Türkei: Regime geht über Leichen

Oliver Giel

Am 6. Februar brach bei der südostanatolischen Millionenstadt Gaziantep nahe der türkisch-syrischen Grenze ein Erdbeben der Stärke 7.8 aus. Dass dieses Gebiet erdbebengefährdet ist, ist lange bekannt, liegt es doch am Treffpunkt dreier tektonischer Platten. Hier findet etwa einmal im Jahrzehnt ein Erdbeben statt. Bereits 1999 ereignete sich östlich von Istanbul ein Erdbeben ähnlicher Stärke. Keine geologischen Ursachen dagegen haben die menschlichen Opfer: Zehntausende Menschen starben, davon die meisten in der Türkei. Hunderttausende wurden verwundet oder verstümmelt, Millionen Menschen obdachlos.

Ein großer Teil der Opfer geht auf das Konto der türkischen Bauwirtschaft, denn obwohl die Erdbebengefahr bekannt ist, wurden die Häuser instabil gebaut. Als Baustoff wurde überwiegend Beton verwendet, der mit Sand gestreckt wurde, was billig und einfach herzustellen ist. Stütze der Macht des Erdoğan-Regimes waren neben nationalistisch-religiösem Populismus lange auch die Jobs durch den staatlich geförderten Bauboom. Hauptprofiteur war allerdings stets die Bauwirtschaft, eine von Erdoğans Hauptbündnispartnern. Dass die nach dem Erdbeben 1999 erlassenen Vorschriften für Erdbebengebiete durch die Baufirmen massiv unterlaufen wurden, ist wohl kein Zufall, aber profitabel. Selbst massive Verstöße gegen die Bauvorschriften wurden nachträglich gebilligt. Die Menschen wurden nicht nur Opfer des Erdbebens, sondern auch einer Clique aus Kapital und Erdoğans Partei AKP.

Mit der Wirtschaftskrise in der Türkei in den letzten Jahren ließ die Unterstützung für Erdoğan rapide nach. Die hohe Inflation hat dramatische Folgen, die Arbeiter*innen wehren sich mit einer Serie von Streiks in der Auto-, Elektro- und Textilindustrie, unter Amazon-Beschäftigten, Bauarbeiter*innen und im Gesundheitswesen und Anfang des Jahres erkämpften Metallarbeiter*innen eine Lohnsteigerung von 84%.

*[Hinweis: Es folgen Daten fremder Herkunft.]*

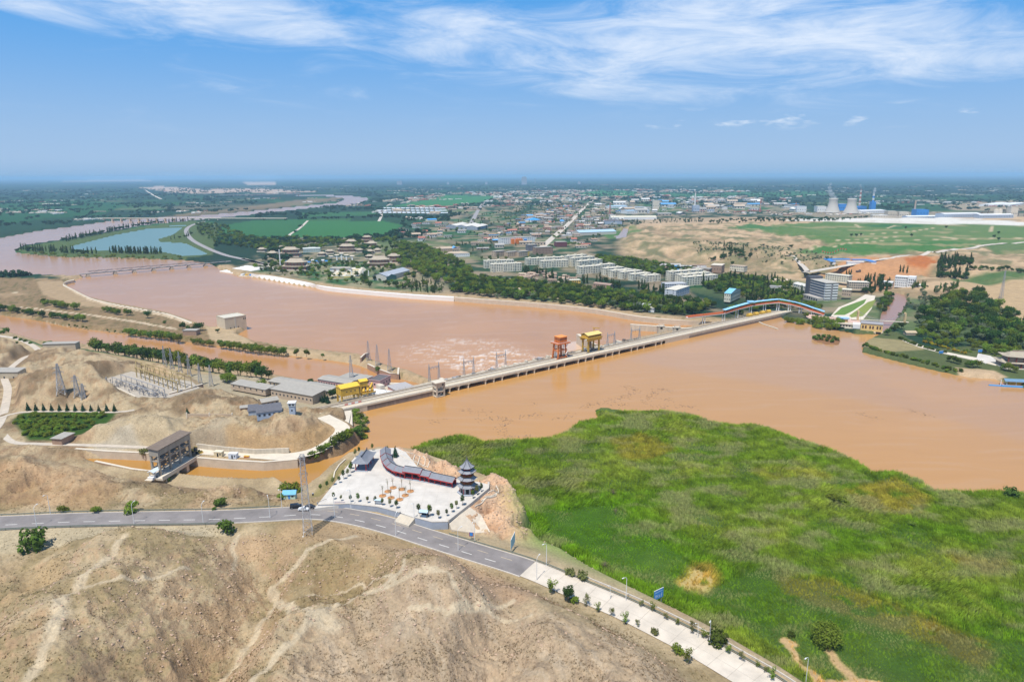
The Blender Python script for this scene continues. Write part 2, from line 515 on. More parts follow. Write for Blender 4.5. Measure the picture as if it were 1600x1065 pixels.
def track(pts,w,z=None,wob=0.0):
 q=np.array([(G(*p) if z is None else P(p[0],p[1],z))[:2] for p in pts])
 lo=q.min(0)-w*4; hi=q.max(0)+w*4
 m=(GX>lo[0]) & (GX<hi[0]) & (GY>lo[1]) & (GY<hi[1])
 out=np.zeros(GX.shape)
 d,_=seg_dist(GX[m]+_n2[m]*1.6,GY[m]+_n2[m]*1.6,q)
 out[m]=1-sstep(d,w*0.35,w*1.25)
 return out

# the plain: a patchwork of fields, tree belts and bare plots
FIELD_A=_a=R(17)
_fu=(GX*math.cos(_a)+GY*math.sin(_a)); _fv=(-GX*math.sin(_a)+GY*math.cos(_a))
_wx=fbm(GX/900,GY/900,2,3)*140
_c1=_hash(np.floor((_fu+_wx)/170),np.floor((_fv-_wx)/420),4)
_c2=_hash(np.floor((_fu+_wx)/640),np.floor((_fv)/900),9)
_fn=fbm(GX/500,GY/900,4,40)
put(np.ones(GX.shape),lin(46,78,50))
put((_c1>0.45)*0.8,lin(64,108,60))
put((_c1>0.72)*0.8,lin(44,94,54))
put((_c1>0.93)*0.6,lin(120,128,84))
put((_c2>0.70)*0.75,lin(36,64,46))
put(sstep(_fn,0.0,0.25)*0.75,lin(32,58,44))
put((np.abs(((_fu+_wx)/640) % 1-0.5)>0.47)*0.8,lin(30,54,40))
put((np.abs(((_fv)/900) % 1-0.5)>0.48)*0.8,lin(30,54,40))
put(sstep(fbm(GX/1500,GY/2500,4,61),0.26,0.42)*0.55,lin(150,138,112))
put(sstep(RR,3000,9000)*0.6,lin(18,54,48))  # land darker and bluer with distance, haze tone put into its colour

# named fields
for pts,c in [([(0,318),(120,312),(200,318),(160,335),(60,345),(0,350)],(40,92,52)),([(0,352),(80,340),(180,338),(120,350),(0,362)],(38,74,48)),
               ([(350,352),(395,345),(480,343),(470,352),(455,371),(400,372),(345,365)],(58,112,62)),([(480,345),(600,346),(628,352),(600,366),(520,373),(455,371)],(62,120,62)),
               ([(470,332),(585,330),(590,336),(475,340)],(62,110,64)),([(615,322),(700,305),(780,307),(740,318),(690,322)],(66,130,74)),
               ([(900,302),(940,297),(1000,299),(990,306),(920,307)],(66,130,72)),([(1030,302),(1290,298),(1290,306),(1050,308)],(58,112,66))]:
 put(area(pts,PLAIN,8)*0.9,lin(*c))
# town ground, works, right-hand plateau
put(area([(600,430),(640,375),(720,330),(820,315),(930,312),(1250,318),(1250,345),(1000,360),(990,390),(1120,420),(1230,440),(1400,470),(1400,500),(1225,495),(1000,492),(700,462)],-5,60)*0.75*sstep(fbm(GX/60,GY/60,3,14),-0.15,0.3),lin(172,152,126))
put(area([(380,415),(470,372),(560,372),(600,390),(640,420),(700,455),(560,448),(470,440)],-5,30)*0.6*sstep(fbm(GX/35,GY/35,3,15),-0.2,0.25),lin(190,172,140))
_sand=area([(985,352),(1190,342),(1700,338),(2200,350),(2200,500),(1640,500),(1500,470),(1400,456),(1340,440),(1275,430),(1200,420),(1060,402),(985,390)],3,40)
put(_sand,lin(206,176,138))
put(_sand*sstep(fbm(GX/90,GY/90,4,71),0.02,0.28)*0.75,lin(150,130,96))
put(_sand*sstep(_tmp,0.75,0.95)*0.45,lin(226,200,164))
put(_bl*sstep(fbm(GX/45,GY/45,3,72),-0.02,0.22)*0.8,lin(104,112,74))
put(_bl*sstep(-_tmp,-0.55,-0.2)*0.5,lin(150,128,98))
put(area([(1000,374),(1120,380),(1230,390),(1330,410),(1290,424),(1180,414),(1050,402),(990,392)],2,40)*0.55*sstep(fbm(GX/28,GY/28,3,84),-0.25,0.25),lin(124,122,84))
_fq=fbm(GX/240,GY/60,3,81)
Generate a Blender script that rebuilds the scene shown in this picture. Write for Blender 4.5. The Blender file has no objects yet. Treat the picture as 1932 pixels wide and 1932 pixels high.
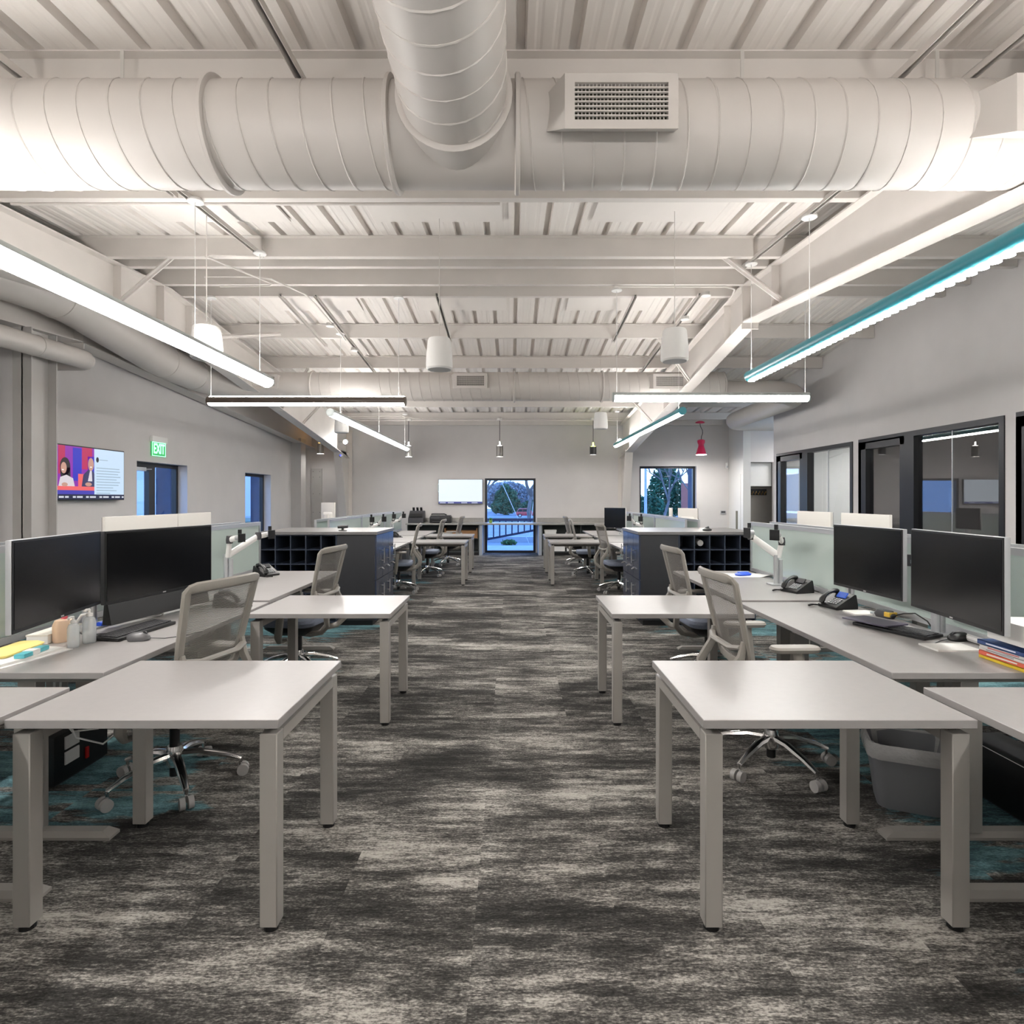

Nun beugt Erdoğan das Gesetz, um in den Wahlen im (voraussichtlich) Mai erneut antreten zu können. Das türkische Regime reagiert auf die sinkende Unterstützung mit wachsender Repression gegen Frauen, Arbeiter*innen, Minderheiten und die Opposition, sowie gegen kurdische Gebiete in der Türkei und Nordsyrien – doch das kann auch zu einer neuen Welle des Widerstands von unten führen.

Erdbeben im Erdoğan-Staat

Dass Regierungen nicht, zu spät und zu wenig helfen, dass viel Hilfe in dunklen Kanälen verschwindet – das hat politische Sprengkraft. 1972 ereignete sich in Nicaragua ein Erdbeben, in dessen Folge Tausende ihr Leben und Hunderttausende ihr Obdach verloren. Als die Korruption des Regimes im Umgang mit Hilfsgeldern immer deutlicher wurde, wuchs die Opposition. 1979 wurde das Regime durch eine Revolution gestürzt, geführt von einer links-katholischen Guerilla-Bewegung. Nach anfänglich vielen Hoffnungen und einigen Verbesserungen arrangierte sich das neue Regime mit dem Kapital, verscherbelte das Sozialsystem und verbietet ungewollt Schwangeren den Zugang zu Abbrüchen.

Um die Korruption Erdoğans zu sehen, braucht es keine Veruntreuung von Aufbauhilfe – auch wenn diese zu erwarten ist. Die Organisierung der Hilfe und Verteilung der Lieferungen durch demokratisch gewählte Komitees ist nötig. Erdoğans Glaubwürdigkeit bricht schneller zusammen als Billigbeton im Erdbebengebiet. Die türkischen Bauarbeiter*innen und Ingenieur*innen wissen am besten, wie man sicheren Wohnraum in erdbebengefährdeten Gebieten schafft – sie müssen den Wiederaufbau leiten, finanziert aus den Superprofiten der Bauwirtschaft. Hier liegt auch der Schlüssel für den Sturz des Regimes. Denn die Türkei wird nicht durch eine militärische Übernahme des Staates durch eine Guerilla-Truppe befreit werden, deren es viele in der Türkei gibt , sondern nur durch den gemeinsamen bewussten Kampf am Arbeitsplatz, in der Schule und den Nachbarschaften.